Tuesday, April 24, 2007

The Clothes Women Wear

Are political in this world. They are not only about convenience, comfort and individual ideas of beauty; they are also about sexuality and the control of the society in general. And about religion.

An odd juxtaposition took place quite recently in my mind. It started with a piece of news from the United Kingdom about an American Muslim woman, Manal Omar, whose five-piece Muslim bathing costume caused difficulties at a pool in Oxford. Another swimmer complained about "inappropriate attire" and an altercation ensued. Omar was allowed to continue swimming in her costume, but the whole thing was written up in the press and an Internet debate began. Omar writes about it:

Needless to say, I was shocked to find out a week later that my swimming habits had caused not only a "row", but a huge online debate. Perhaps the most daunting part of the experience was the strong reactions from those who read the article. It was the website's "most viewed article" even two weeks after the incident. The comments ranged from attacks on me (from both Muslims and non-Muslims) to full xenophobic attacks on all immigrants in Europe. At no point did any of the readers question Caldwell's version of events; nor did the majority of readers question his motivation for highlighting the issue. There was a blind acceptance that some random Muslim woman had done something, as one commentator described it, "a bit stupid". British Muslims piped up in apologetic tones, and everyone else openly attacked.

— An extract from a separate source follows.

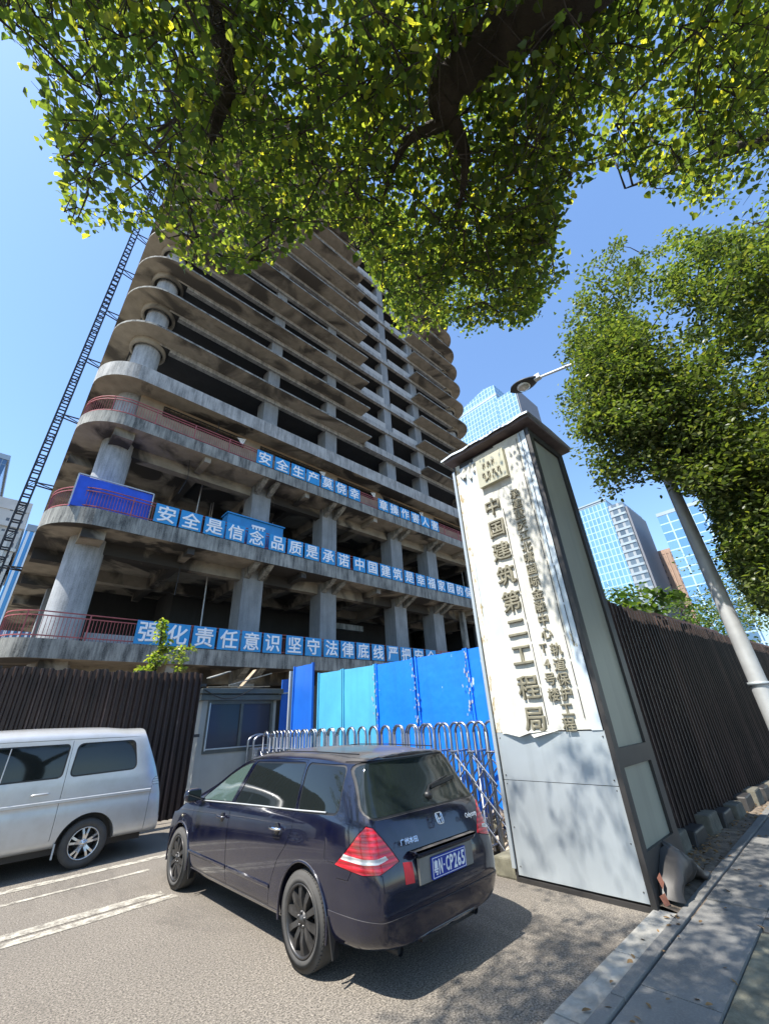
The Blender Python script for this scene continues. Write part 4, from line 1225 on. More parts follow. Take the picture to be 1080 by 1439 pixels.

My routine visit to the gym had suddenly sparked a crisis: it was all about immigration, asylum! As one person commented, "This multicultural society is now becoming a multidirectional mess." Another commentator went as far as to write, "All the time people seem to be burying their heads in the sand and allowing our once great country to be taken over by others. I hope you one day will wake up when all our beautiful churches are being demolished and mosques built in their place." A tad drastic for a woman taking a swim, don't you think? (Mind you, it's all relative. I had one email from a woman in Sweden saying she found it disgusting that people in Britain went swimming wearing any clothing at all.)

Although Omar's point about the exaggerated response to her choice of a swimming costume is correct, it is also true that women's clothes are seen in that wider way: as messages about the society, about religion and about sexuality. Something to be controlled and not necessarily by the woman herself.

An example of this, and the second part in the odd juxtaposition comes from Iran, where the usual spring-time tightening of the dress code is in operation:

With the arrival of spring, Iranian police have launched a crackdown against women accused of not covering up enough, arresting nearly 300 women, some for wearing too tight an overcoat or letting too much hair peek out from under their veil, authorities said Monday.

The campaign in the streets of major cities is the toughest such crackdown in nearly two decades, raising fears that hard-liner President Mahmoud Ahmadinejad intends to re-impose the tough Islamic Revolution-era constraints on women's dress that had loosened in recent years.

The move highlighted the new boldness among hard-liners in Ahmadinejad's government, which has used mounting Western pressure on Tehran over its nuclear program and Iraq as a pretext to put down internal dissent.

But it could bring a backlash at a time when many Iranians resent Ahmadinejad for failing to boost the faltering economy or halt spiraling prices and blame him for isolating Iran with his fiery rhetoric. The two-day-old crackdown was already angering moderates.

"What they do is really insulting. You simply can't tell people what to wear. They don't understand that use of force only brings hatred toward them, not love," said Elham Mohammadi, a 23-year-old student.

Mohammadi's hair was hardly hidden by her white and orange headscarf _ an infraction that could bring police attention. Police could be seen Monday stopping and giving warnings to other women who were showing too much hair or even wearing too colorful a headscarf.

Both these cases are about what women wear, and both of them assign societal meaning to what women wear.

There are differences, too, and they are extremely important. The Iranian restrictions apply to all women and have the power to imprison and punish behind them, whereas in the British case the woman was not formally sanctioned and indeed prevailed. I personally prefer the British outcome. But in both cases it is the symbolic role of women that stands in the forefront and the right of those seeing her to decide what her clothing might mean.